• [DATA PROVIDED]:
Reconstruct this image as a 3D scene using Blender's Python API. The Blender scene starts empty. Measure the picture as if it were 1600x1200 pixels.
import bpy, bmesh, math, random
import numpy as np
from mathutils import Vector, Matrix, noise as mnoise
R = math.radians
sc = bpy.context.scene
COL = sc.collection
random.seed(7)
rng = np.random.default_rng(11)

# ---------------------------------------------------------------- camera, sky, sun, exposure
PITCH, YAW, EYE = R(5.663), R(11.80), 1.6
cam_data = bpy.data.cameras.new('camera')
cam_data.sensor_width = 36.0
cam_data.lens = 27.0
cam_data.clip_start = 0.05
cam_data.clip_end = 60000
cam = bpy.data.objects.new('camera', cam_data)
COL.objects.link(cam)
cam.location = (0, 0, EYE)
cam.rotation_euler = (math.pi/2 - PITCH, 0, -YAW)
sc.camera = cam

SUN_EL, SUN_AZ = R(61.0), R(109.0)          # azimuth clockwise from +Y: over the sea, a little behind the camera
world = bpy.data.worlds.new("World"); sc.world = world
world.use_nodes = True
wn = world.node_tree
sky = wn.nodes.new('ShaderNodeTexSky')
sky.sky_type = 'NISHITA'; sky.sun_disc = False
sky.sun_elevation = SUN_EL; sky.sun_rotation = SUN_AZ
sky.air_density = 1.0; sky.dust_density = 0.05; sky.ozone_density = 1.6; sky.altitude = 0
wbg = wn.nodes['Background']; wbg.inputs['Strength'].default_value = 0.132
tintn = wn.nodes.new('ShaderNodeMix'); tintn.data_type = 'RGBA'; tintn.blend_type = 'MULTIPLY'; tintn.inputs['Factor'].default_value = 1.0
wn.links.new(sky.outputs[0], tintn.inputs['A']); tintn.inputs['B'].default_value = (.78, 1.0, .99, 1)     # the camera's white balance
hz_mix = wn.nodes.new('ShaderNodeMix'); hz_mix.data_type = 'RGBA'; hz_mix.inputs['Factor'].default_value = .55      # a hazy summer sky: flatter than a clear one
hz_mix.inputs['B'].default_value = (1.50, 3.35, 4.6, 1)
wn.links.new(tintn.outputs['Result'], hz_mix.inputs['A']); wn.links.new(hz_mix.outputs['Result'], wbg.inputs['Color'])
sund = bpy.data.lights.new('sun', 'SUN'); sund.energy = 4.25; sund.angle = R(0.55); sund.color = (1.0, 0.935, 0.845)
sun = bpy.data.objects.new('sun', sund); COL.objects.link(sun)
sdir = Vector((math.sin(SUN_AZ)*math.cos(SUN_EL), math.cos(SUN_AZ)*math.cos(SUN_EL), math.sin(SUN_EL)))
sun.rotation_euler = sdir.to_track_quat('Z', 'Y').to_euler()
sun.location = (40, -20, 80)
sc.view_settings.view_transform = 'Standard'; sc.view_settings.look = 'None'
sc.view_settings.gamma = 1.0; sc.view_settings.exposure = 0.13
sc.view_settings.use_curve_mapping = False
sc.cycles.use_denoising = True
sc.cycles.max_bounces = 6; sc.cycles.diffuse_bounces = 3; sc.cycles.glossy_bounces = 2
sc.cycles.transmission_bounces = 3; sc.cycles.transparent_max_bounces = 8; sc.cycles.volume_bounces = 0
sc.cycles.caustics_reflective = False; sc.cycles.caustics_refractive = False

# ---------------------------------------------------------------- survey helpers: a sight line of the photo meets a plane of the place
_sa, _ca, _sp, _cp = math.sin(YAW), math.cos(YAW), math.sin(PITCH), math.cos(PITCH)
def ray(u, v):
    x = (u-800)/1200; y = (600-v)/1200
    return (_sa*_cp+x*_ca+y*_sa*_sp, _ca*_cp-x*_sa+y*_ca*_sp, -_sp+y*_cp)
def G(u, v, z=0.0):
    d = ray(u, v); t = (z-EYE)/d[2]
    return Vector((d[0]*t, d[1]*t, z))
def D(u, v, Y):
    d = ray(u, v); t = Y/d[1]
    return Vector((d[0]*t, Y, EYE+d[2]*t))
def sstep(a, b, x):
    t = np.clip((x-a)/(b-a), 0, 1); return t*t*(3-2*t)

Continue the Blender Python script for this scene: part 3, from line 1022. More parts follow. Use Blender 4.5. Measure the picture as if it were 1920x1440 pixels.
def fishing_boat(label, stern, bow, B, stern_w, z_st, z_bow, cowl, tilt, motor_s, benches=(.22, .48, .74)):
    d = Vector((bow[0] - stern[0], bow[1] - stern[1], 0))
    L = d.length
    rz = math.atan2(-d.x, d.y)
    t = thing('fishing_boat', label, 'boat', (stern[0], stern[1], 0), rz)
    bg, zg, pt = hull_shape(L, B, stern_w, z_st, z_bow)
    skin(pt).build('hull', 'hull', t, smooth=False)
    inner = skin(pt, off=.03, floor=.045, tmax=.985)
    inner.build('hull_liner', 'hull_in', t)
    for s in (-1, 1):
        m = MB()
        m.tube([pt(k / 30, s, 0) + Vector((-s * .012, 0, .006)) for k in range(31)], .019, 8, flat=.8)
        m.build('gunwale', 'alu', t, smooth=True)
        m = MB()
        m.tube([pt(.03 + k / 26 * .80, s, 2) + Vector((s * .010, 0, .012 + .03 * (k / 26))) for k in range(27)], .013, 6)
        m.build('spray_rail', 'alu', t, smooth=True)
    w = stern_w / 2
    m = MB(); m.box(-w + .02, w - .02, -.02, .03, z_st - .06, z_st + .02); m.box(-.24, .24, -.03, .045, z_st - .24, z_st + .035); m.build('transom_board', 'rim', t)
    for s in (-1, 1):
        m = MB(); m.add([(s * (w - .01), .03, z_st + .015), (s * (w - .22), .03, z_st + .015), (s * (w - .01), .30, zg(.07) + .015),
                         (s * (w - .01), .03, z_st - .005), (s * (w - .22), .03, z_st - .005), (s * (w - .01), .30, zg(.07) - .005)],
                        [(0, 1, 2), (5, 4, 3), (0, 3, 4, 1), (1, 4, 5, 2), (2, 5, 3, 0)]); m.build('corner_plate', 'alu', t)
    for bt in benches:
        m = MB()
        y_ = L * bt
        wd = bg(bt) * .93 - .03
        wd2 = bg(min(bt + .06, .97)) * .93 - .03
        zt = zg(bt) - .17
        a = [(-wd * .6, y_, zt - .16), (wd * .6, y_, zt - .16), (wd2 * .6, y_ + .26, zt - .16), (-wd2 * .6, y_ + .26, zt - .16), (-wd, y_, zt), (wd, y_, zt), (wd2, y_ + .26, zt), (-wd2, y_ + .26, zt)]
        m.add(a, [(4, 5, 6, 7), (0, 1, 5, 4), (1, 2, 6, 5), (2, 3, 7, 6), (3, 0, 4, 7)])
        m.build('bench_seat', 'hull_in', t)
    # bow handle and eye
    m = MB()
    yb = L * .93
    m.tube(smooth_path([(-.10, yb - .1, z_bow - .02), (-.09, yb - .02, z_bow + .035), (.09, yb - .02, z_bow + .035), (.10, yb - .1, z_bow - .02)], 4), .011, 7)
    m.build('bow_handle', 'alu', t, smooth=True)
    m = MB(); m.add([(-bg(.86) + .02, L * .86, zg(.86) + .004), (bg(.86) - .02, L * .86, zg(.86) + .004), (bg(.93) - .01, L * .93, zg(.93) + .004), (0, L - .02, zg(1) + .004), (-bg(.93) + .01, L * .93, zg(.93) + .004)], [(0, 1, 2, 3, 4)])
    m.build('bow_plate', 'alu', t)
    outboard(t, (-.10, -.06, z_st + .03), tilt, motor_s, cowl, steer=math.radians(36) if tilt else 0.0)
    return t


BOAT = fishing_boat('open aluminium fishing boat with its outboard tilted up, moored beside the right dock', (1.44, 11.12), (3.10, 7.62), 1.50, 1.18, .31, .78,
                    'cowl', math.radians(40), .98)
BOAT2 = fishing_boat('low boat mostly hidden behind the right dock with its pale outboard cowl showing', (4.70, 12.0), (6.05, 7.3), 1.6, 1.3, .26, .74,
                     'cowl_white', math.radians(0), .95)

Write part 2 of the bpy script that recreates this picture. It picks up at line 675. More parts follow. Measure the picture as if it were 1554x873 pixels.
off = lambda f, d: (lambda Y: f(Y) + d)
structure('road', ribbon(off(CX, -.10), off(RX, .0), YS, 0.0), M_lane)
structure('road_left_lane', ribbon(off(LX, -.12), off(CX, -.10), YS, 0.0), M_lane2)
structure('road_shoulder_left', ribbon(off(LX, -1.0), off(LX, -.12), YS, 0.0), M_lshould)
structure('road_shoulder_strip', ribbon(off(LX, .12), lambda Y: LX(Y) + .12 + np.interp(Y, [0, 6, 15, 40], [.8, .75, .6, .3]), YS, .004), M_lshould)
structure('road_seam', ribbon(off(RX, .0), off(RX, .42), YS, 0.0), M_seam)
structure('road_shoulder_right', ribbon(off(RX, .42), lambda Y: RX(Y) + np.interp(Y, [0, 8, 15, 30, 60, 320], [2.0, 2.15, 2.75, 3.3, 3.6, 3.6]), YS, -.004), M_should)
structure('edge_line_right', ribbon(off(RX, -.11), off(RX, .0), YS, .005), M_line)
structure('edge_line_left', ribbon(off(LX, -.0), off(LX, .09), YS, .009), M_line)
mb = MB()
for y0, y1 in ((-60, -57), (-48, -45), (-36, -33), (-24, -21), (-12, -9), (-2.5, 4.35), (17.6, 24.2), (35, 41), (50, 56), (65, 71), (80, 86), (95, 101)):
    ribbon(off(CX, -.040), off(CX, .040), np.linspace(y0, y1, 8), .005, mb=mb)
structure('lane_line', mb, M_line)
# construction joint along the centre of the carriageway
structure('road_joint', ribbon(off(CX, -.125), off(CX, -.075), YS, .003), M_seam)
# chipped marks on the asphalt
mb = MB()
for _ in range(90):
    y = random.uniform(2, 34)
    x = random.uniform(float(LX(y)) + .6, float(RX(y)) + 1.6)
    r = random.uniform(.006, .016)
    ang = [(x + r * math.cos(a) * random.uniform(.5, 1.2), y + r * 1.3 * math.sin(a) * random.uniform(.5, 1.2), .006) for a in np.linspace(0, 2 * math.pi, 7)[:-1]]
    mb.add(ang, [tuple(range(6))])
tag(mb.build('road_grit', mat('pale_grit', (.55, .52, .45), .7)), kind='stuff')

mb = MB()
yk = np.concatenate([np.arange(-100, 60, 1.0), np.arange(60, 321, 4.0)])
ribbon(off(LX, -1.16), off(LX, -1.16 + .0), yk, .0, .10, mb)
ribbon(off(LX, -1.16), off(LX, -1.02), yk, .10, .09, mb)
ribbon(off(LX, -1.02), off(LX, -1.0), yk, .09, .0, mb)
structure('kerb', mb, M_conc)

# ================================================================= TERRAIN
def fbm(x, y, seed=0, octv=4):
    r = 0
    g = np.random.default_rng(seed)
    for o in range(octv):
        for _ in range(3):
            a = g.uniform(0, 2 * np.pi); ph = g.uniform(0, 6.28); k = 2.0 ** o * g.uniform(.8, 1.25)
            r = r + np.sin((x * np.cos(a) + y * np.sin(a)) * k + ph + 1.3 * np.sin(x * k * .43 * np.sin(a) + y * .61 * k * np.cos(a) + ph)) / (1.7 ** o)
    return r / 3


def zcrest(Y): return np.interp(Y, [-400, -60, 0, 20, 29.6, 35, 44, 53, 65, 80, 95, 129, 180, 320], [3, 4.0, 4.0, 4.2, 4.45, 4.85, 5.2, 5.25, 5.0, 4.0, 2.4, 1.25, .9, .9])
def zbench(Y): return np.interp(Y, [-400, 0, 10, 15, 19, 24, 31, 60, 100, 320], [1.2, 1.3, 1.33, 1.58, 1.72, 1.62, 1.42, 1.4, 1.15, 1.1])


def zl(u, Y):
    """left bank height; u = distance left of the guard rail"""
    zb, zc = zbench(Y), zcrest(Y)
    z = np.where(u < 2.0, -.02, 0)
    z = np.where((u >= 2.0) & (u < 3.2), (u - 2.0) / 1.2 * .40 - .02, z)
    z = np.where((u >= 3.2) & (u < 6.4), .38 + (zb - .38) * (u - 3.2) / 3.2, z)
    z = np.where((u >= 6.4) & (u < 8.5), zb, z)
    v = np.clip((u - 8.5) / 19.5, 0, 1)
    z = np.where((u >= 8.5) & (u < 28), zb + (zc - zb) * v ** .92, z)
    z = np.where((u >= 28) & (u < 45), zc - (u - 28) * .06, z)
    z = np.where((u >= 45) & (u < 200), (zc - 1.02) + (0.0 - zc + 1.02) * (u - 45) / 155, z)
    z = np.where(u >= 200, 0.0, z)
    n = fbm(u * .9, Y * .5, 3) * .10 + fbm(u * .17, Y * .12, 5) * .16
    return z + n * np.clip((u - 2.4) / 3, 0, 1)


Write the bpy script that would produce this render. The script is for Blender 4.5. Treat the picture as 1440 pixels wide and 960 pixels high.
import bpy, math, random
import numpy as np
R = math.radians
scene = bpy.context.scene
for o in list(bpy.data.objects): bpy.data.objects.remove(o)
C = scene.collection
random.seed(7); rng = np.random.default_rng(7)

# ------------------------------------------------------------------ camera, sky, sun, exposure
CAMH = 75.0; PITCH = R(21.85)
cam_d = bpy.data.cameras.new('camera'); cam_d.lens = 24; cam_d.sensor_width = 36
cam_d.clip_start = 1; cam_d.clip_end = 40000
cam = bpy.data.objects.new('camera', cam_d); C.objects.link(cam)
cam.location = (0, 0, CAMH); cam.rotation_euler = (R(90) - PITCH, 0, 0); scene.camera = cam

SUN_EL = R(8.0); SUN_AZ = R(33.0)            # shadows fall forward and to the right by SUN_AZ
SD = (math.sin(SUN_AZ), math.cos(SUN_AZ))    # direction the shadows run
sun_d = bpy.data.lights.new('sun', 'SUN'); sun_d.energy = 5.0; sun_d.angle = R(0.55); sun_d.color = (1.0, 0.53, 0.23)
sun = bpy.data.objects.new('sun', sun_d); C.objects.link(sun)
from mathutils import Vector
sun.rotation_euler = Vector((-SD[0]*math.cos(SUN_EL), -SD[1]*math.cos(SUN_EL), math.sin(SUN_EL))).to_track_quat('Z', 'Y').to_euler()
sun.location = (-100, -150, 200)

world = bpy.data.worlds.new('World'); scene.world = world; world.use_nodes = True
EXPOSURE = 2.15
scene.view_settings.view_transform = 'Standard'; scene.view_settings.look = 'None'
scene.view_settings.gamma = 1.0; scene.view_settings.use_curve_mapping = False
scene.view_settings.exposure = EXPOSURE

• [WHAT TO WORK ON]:
Your output should consist solely of the lines from the beginning of the entries through the line containing "rng = np.random.default_rng(11)", reproduced exactly.

• [SOLUTION TO THIS PROBLEM]:
Reconstruct this image as a 3D scene using Blender's Python API. The Blender scene starts empty. Measure the picture as if it were 1600x1200 pixels.
import bpy, bmesh, math, random
import numpy as np
from mathutils import Vector, Matrix, noise as mnoise
R = math.radians
sc = bpy.context.scene
COL = sc.collection
random.seed(7)
rng = np.random.default_rng(11)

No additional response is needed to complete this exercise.